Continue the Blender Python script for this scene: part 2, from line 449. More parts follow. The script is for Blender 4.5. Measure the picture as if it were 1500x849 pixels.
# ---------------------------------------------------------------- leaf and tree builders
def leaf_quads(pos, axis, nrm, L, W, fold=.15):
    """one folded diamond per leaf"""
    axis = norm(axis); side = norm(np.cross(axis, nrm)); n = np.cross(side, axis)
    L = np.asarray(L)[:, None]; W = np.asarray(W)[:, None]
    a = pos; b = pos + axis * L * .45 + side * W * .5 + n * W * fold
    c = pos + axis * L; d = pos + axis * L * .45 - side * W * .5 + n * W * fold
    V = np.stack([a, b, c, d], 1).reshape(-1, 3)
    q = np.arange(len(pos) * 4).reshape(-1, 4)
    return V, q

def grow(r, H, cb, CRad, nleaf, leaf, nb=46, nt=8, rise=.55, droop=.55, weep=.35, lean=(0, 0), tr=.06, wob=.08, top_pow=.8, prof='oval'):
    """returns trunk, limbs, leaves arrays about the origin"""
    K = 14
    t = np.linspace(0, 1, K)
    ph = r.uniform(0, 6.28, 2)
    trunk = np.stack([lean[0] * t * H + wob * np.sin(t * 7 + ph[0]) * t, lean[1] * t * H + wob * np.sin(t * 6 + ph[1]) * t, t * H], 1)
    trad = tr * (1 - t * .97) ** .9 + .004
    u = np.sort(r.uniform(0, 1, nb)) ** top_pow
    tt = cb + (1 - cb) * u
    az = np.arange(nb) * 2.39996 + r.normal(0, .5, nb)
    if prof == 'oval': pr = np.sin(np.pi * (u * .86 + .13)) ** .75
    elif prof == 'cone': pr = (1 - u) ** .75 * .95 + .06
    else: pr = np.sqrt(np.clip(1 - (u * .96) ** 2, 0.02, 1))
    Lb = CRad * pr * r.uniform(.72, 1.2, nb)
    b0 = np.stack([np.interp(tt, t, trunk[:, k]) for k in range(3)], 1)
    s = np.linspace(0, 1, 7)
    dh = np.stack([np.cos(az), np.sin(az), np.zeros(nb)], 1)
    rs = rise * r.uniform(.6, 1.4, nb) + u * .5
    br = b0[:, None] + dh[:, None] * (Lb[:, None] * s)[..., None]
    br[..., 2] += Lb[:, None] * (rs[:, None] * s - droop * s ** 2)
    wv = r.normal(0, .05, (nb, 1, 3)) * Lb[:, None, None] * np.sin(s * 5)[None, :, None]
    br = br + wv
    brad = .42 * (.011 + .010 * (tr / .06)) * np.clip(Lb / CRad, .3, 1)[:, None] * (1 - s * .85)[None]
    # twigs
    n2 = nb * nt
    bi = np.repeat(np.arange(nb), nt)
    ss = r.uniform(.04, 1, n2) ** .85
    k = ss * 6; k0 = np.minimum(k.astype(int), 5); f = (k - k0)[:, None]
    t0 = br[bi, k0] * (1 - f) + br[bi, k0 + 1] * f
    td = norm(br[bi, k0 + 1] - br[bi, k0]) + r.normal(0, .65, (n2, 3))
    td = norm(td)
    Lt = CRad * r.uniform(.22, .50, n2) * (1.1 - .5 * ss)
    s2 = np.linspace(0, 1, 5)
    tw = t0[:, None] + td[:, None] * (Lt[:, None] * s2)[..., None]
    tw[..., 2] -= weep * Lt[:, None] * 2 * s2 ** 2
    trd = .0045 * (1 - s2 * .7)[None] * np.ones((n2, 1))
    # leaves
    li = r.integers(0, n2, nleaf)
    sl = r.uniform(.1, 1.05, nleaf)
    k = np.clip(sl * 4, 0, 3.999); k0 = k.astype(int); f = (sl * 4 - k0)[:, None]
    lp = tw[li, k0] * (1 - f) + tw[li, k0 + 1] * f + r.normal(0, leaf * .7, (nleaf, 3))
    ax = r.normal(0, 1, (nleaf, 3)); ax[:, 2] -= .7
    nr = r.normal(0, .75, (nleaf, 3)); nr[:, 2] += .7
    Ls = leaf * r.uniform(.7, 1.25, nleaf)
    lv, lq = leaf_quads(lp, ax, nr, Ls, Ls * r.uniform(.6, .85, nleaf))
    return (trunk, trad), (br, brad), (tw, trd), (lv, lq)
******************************
Given task: Make an exact copy of all the data.

Final result:
Continue the Blender Python script for this scene: part 2, from line 449. More parts follow. The script is for Blender 4.5. Measure the picture as if it were 1500x849 pixels.
# ---------------------------------------------------------------- leaf and tree builders
def leaf_quads(pos, axis, nrm, L, W, fold=.15):
    """one folded diamond per leaf"""
    axis = norm(axis); side = norm(np.cross(axis, nrm)); n = np.cross(side, axis)
    L = np.asarray(L)[:, None]; W = np.asarray(W)[:, None]
    a = pos; b = pos + axis * L * .45 + side * W * .5 + n * W * fold
    c = pos + axis * L; d = pos + axis * L * .45 - side * W * .5 + n * W * fold
    V = np.stack([a, b, c, d], 1).reshape(-1, 3)
    q = np.arange(len(pos) * 4).reshape(-1, 4)
    return V, q

def grow(r, H, cb, CRad, nleaf, leaf, nb=46, nt=8, rise=.55, droop=.55, weep=.35, lean=(0, 0), tr=.06, wob=.08, top_pow=.8, prof='oval'):
    """returns trunk, limbs, leaves arrays about the origin"""
    K = 14
    t = np.linspace(0, 1, K)
    ph = r.uniform(0, 6.28, 2)
    trunk = np.stack([lean[0] * t * H + wob * np.sin(t * 7 + ph[0]) * t, lean[1] * t * H + wob * np.sin(t * 6 + ph[1]) * t, t * H], 1)
    trad = tr * (1 - t * .97) ** .9 + .004
    u = np.sort(r.uniform(0, 1, nb)) ** top_pow
    tt = cb + (1 - cb) * u
    az = np.arange(nb) * 2.39996 + r.normal(0, .5, nb)
    if prof == 'oval': pr = np.sin(np.pi * (u * .86 + .13)) ** .75
    elif prof == 'cone': pr = (1 - u) ** .75 * .95 + .06
    else: pr = np.sqrt(np.clip(1 - (u * .96) ** 2, 0.02, 1))
    Lb = CRad * pr * r.uniform(.72, 1.2, nb)
    b0 = np.stack([np.interp(tt, t, trunk[:, k]) for k in range(3)], 1)
    s = np.linspace(0, 1, 7)
    dh = np.stack([np.cos(az), np.sin(az), np.zeros(nb)], 1)
    rs = rise * r.uniform(.6, 1.4, nb) + u * .5
    br = b0[:, None] + dh[:, None] * (Lb[:, None] * s)[..., None]
    br[..., 2] += Lb[:, None] * (rs[:, None] * s - droop * s ** 2)
    wv = r.normal(0, .05, (nb, 1, 3)) * Lb[:, None, None] * np.sin(s * 5)[None, :, None]
    br = br + wv
    brad = .42 * (.011 + .010 * (tr / .06)) * np.clip(Lb / CRad, .3, 1)[:, None] * (1 - s * .85)[None]
    # twigs
    n2 = nb * nt
    bi = np.repeat(np.arange(nb), nt)
    ss = r.uniform(.04, 1, n2) ** .85
    k = ss * 6; k0 = np.minimum(k.astype(int), 5); f = (k - k0)[:, None]
    t0 = br[bi, k0] * (1 - f) + br[bi, k0 + 1] * f
    td = norm(br[bi, k0 + 1] - br[bi, k0]) + r.normal(0, .65, (n2, 3))
    td = norm(td)
    Lt = CRad * r.uniform(.22, .50, n2) * (1.1 - .5 * ss)
    s2 = np.linspace(0, 1, 5)
    tw = t0[:, None] + td[:, None] * (Lt[:, None] * s2)[..., None]
    tw[..., 2] -= weep * Lt[:, None] * 2 * s2 ** 2
    trd = .0045 * (1 - s2 * .7)[None] * np.ones((n2, 1))
    # leaves
    li = r.integers(0, n2, nleaf)
    sl = r.uniform(.1, 1.05, nleaf)
    k = np.clip(sl * 4, 0, 3.999); k0 = k.astype(int); f = (sl * 4 - k0)[:, None]
    lp = tw[li, k0] * (1 - f) + tw[li, k0 + 1] * f + r.normal(0, leaf * .7, (nleaf, 3))
    ax = r.normal(0, 1, (nleaf, 3)); ax[:, 2] -= .7
    nr = r.normal(0, .75, (nleaf, 3)); nr[:, 2] += .7
    Ls = leaf * r.uniform(.7, 1.25, nleaf)
    lv, lq = leaf_quads(lp, ax, nr, Ls, Ls * r.uniform(.6, .85, nleaf))
    return (trunk, trad), (br, brad), (tw, trd), (lv, lq)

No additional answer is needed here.